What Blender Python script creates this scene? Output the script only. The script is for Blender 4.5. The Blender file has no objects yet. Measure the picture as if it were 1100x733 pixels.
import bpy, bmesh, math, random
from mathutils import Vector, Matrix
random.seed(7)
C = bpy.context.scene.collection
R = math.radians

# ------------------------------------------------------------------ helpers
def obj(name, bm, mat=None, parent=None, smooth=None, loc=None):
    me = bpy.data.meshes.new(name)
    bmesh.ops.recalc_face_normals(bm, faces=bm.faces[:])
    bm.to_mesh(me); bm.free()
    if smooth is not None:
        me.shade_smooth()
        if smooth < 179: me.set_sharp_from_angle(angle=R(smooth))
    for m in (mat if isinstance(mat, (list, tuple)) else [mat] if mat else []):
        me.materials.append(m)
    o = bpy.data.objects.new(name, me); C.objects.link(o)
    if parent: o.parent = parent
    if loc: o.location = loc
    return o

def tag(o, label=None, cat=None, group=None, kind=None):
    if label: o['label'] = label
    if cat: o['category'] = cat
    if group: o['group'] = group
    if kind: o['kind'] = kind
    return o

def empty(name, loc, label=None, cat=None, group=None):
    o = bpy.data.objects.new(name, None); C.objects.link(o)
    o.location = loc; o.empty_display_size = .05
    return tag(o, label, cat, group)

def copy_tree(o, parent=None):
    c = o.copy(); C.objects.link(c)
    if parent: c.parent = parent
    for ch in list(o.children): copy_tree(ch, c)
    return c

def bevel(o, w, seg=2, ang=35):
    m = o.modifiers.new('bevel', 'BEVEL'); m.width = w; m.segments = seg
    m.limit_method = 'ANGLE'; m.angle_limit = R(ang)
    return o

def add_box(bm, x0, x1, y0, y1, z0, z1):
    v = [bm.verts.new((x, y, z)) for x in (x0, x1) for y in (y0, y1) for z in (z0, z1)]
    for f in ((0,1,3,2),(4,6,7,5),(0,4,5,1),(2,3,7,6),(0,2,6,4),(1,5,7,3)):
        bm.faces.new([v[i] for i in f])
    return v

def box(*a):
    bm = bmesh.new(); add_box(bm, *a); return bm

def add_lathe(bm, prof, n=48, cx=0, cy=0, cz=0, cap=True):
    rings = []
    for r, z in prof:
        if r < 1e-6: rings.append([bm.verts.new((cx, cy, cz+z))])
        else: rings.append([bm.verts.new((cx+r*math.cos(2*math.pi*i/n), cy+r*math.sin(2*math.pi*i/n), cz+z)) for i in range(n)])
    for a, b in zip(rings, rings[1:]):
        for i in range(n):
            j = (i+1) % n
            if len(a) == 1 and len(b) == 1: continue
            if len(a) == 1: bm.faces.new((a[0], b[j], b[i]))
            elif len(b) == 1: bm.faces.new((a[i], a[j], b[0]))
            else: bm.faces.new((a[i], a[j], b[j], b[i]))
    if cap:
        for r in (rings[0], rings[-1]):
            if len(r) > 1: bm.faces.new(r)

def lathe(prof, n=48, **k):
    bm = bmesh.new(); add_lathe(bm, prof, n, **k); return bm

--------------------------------

- **GIVEN INSTRUCTION**
Pick each line holding the word "objects" out of the data and copy it.

- **RESPONSE TO THIS TASK**
What Blender Python script creates this scene? Output the script only. The script is for Blender 4.5. The Blender file has no objects yet. Measure the picture as if it were 1100x733 pixels.
    o = bpy.data.objects.new(name, me); C.objects.link(o)
    o = bpy.data.objects.new(name, None); C.objects.link(o)
    c = o.copy(); C.objects.link(c)